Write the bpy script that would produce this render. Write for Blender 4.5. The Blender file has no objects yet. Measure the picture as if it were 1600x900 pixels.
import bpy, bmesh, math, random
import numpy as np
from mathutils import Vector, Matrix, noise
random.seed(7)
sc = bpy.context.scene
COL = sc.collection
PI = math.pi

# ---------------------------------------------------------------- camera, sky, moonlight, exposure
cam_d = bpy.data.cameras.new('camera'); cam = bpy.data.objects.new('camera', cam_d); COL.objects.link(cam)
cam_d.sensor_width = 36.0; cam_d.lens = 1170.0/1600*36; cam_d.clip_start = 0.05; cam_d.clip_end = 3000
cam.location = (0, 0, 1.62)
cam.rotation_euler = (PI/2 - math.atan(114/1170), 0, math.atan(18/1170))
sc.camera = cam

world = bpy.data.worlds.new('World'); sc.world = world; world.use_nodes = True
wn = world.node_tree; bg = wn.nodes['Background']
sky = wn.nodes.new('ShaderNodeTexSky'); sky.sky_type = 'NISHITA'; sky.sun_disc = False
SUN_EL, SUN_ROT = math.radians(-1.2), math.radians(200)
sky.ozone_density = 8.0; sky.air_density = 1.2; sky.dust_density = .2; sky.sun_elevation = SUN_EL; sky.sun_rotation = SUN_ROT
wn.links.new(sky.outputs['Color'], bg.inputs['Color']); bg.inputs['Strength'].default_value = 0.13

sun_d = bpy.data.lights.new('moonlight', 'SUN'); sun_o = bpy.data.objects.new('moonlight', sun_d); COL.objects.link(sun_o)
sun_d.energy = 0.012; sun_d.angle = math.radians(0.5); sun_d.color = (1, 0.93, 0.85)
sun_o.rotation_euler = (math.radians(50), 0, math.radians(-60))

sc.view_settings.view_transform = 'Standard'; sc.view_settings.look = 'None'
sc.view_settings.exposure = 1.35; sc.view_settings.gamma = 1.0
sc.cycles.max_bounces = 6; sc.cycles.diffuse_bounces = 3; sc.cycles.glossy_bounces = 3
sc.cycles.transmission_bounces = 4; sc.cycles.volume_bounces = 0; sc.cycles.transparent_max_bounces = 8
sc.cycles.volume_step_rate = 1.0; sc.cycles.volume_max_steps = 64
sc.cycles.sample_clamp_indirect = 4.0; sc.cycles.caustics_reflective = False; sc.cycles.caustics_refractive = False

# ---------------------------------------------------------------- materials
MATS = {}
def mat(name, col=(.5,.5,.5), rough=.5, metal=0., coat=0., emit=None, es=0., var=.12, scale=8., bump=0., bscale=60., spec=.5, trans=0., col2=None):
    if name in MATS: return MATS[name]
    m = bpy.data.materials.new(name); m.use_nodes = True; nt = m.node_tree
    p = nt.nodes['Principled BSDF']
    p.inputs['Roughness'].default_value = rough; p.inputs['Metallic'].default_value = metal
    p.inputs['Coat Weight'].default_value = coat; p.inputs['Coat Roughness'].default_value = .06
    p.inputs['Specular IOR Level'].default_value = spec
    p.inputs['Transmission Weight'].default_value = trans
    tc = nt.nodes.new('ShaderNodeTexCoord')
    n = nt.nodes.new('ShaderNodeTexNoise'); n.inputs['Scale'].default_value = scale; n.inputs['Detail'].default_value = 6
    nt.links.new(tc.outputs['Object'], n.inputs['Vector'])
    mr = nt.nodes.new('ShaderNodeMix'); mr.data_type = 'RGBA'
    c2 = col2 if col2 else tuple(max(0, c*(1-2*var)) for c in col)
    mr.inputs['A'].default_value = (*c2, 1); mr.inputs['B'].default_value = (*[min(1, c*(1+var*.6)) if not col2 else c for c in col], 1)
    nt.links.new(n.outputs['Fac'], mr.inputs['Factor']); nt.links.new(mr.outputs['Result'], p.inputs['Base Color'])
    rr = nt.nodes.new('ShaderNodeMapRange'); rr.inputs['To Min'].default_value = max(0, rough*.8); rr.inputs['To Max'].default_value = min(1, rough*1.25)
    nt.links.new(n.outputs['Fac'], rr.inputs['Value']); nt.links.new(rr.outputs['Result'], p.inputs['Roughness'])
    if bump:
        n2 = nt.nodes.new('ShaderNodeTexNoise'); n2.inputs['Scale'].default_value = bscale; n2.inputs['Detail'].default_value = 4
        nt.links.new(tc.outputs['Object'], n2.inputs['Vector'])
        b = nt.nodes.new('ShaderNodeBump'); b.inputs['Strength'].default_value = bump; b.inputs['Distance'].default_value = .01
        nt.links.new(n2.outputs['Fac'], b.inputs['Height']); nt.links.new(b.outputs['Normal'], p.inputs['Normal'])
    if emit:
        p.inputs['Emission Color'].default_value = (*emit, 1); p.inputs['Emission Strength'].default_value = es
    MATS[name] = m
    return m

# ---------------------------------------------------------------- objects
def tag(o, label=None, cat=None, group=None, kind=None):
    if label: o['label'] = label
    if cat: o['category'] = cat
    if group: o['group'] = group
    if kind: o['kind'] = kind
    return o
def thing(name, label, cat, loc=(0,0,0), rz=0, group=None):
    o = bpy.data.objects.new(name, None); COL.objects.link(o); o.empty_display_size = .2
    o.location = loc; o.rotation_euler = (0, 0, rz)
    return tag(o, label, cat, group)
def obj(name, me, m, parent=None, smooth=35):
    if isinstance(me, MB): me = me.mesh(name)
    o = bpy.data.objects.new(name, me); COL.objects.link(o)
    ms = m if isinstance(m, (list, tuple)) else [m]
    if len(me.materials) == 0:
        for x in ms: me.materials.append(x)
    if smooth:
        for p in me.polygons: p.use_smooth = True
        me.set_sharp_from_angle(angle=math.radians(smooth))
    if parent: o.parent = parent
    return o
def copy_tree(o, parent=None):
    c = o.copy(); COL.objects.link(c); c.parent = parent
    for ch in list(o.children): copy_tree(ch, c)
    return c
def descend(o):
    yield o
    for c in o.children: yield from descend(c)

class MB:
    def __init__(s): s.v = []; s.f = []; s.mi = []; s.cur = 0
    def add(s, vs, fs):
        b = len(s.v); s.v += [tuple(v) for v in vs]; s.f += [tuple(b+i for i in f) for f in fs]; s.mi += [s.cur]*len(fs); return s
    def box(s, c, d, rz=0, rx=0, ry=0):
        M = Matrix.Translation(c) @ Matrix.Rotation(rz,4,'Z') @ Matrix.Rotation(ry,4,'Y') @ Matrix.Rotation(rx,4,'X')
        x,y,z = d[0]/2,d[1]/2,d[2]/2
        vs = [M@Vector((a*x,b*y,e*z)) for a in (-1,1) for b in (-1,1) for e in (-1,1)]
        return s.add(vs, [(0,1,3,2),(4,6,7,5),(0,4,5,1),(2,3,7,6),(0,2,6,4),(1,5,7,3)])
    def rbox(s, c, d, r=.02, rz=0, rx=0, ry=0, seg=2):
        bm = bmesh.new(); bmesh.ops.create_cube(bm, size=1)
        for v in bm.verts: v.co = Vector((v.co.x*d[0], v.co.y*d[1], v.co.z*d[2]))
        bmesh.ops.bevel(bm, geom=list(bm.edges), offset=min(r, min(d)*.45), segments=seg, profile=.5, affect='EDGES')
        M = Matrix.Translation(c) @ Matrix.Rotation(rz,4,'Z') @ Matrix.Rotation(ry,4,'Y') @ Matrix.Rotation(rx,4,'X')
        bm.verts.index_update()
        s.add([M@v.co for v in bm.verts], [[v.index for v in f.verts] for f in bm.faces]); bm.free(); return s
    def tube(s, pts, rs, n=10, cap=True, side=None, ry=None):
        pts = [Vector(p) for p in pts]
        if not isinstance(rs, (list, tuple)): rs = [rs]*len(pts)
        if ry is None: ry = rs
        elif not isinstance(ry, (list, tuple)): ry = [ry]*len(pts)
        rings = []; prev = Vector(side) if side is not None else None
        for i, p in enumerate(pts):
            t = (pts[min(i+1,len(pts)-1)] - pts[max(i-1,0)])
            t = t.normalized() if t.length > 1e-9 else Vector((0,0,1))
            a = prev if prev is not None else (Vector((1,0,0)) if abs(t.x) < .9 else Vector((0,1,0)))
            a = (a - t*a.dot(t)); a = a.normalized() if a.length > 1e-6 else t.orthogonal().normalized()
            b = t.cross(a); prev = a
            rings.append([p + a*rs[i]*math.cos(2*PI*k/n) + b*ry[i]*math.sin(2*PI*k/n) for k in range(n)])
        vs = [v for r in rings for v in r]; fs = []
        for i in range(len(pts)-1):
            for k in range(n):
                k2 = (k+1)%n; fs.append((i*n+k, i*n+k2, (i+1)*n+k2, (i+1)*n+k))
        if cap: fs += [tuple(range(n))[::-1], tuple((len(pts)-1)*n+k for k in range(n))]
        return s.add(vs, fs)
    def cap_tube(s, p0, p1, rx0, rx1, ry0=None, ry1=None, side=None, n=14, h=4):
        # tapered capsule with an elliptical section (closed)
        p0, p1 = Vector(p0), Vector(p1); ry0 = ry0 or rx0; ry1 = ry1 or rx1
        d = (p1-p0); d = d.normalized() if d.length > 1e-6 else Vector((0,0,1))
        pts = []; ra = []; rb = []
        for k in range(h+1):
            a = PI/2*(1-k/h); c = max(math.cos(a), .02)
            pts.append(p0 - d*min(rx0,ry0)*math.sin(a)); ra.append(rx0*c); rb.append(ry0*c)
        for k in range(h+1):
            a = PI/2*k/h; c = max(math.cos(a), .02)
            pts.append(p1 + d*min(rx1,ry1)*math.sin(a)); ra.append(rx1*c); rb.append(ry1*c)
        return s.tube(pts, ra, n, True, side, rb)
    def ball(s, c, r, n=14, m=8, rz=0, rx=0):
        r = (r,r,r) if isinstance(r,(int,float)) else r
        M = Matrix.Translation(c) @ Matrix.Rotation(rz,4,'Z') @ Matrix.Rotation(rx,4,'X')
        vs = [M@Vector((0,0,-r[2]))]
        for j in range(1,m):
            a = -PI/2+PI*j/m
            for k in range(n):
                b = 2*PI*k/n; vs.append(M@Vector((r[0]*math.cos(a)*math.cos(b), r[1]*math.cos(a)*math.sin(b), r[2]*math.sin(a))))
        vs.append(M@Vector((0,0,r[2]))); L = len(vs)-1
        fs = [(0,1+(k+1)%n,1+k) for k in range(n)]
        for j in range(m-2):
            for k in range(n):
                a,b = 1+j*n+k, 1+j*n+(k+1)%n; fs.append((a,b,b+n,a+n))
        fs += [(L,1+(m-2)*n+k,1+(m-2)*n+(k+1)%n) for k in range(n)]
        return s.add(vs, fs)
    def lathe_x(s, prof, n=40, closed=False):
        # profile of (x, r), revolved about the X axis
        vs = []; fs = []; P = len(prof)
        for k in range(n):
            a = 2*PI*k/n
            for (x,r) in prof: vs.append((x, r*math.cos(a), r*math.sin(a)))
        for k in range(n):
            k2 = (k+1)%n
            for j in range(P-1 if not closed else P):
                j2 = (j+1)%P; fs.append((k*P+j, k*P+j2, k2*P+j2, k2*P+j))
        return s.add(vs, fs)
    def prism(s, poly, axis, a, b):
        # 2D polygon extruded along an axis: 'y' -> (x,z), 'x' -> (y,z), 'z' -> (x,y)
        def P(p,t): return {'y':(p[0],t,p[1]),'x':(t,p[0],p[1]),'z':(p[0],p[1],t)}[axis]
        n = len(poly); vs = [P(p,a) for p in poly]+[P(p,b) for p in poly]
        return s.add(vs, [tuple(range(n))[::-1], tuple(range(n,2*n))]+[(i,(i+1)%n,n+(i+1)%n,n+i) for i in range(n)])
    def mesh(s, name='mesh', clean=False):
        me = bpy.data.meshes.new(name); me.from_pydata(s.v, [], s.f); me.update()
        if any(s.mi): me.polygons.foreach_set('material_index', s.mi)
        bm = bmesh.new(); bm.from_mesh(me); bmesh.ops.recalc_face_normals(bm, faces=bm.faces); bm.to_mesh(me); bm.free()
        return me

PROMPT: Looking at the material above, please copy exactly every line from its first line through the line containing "sc.cycles.sample_clamp_indirect = 4.0;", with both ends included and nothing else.

RESULT FOR THIS TASK:
Write the bpy script that would produce this render. Write for Blender 4.5. The Blender file has no objects yet. Measure the picture as if it were 1600x900 pixels.
import bpy, bmesh, math, random
import numpy as np
from mathutils import Vector, Matrix, noise
random.seed(7)
sc = bpy.context.scene
COL = sc.collection
PI = math.pi

# ---------------------------------------------------------------- camera, sky, moonlight, exposure
cam_d = bpy.data.cameras.new('camera'); cam = bpy.data.objects.new('camera', cam_d); COL.objects.link(cam)
cam_d.sensor_width = 36.0; cam_d.lens = 1170.0/1600*36; cam_d.clip_start = 0.05; cam_d.clip_end = 3000
cam.location = (0, 0, 1.62)
cam.rotation_euler = (PI/2 - math.atan(114/1170), 0, math.atan(18/1170))
sc.camera = cam

world = bpy.data.worlds.new('World'); sc.world = world; world.use_nodes = True
wn = world.node_tree; bg = wn.nodes['Background']
sky = wn.nodes.new('ShaderNodeTexSky'); sky.sky_type = 'NISHITA'; sky.sun_disc = False
SUN_EL, SUN_ROT = math.radians(-1.2), math.radians(200)
sky.ozone_density = 8.0; sky.air_density = 1.2; sky.dust_density = .2; sky.sun_elevation = SUN_EL; sky.sun_rotation = SUN_ROT
wn.links.new(sky.outputs['Color'], bg.inputs['Color']); bg.inputs['Strength'].default_value = 0.13

sun_d = bpy.data.lights.new('moonlight', 'SUN'); sun_o = bpy.data.objects.new('moonlight', sun_d); COL.objects.link(sun_o)
sun_d.energy = 0.012; sun_d.angle = math.radians(0.5); sun_d.color = (1, 0.93, 0.85)
sun_o.rotation_euler = (math.radians(50), 0, math.radians(-60))

sc.view_settings.view_transform = 'Standard'; sc.view_settings.look = 'None'
sc.view_settings.exposure = 1.35; sc.view_settings.gamma = 1.0
sc.cycles.max_bounces = 6; sc.cycles.diffuse_bounces = 3; sc.cycles.glossy_bounces = 3
sc.cycles.transmission_bounces = 4; sc.cycles.volume_bounces = 0; sc.cycles.transparent_max_bounces = 8
sc.cycles.volume_step_rate = 1.0; sc.cycles.volume_max_steps = 64
sc.cycles.sample_clamp_indirect = 4.0; sc.cycles.caustics_reflective = False; sc.cycles.caustics_refractive = False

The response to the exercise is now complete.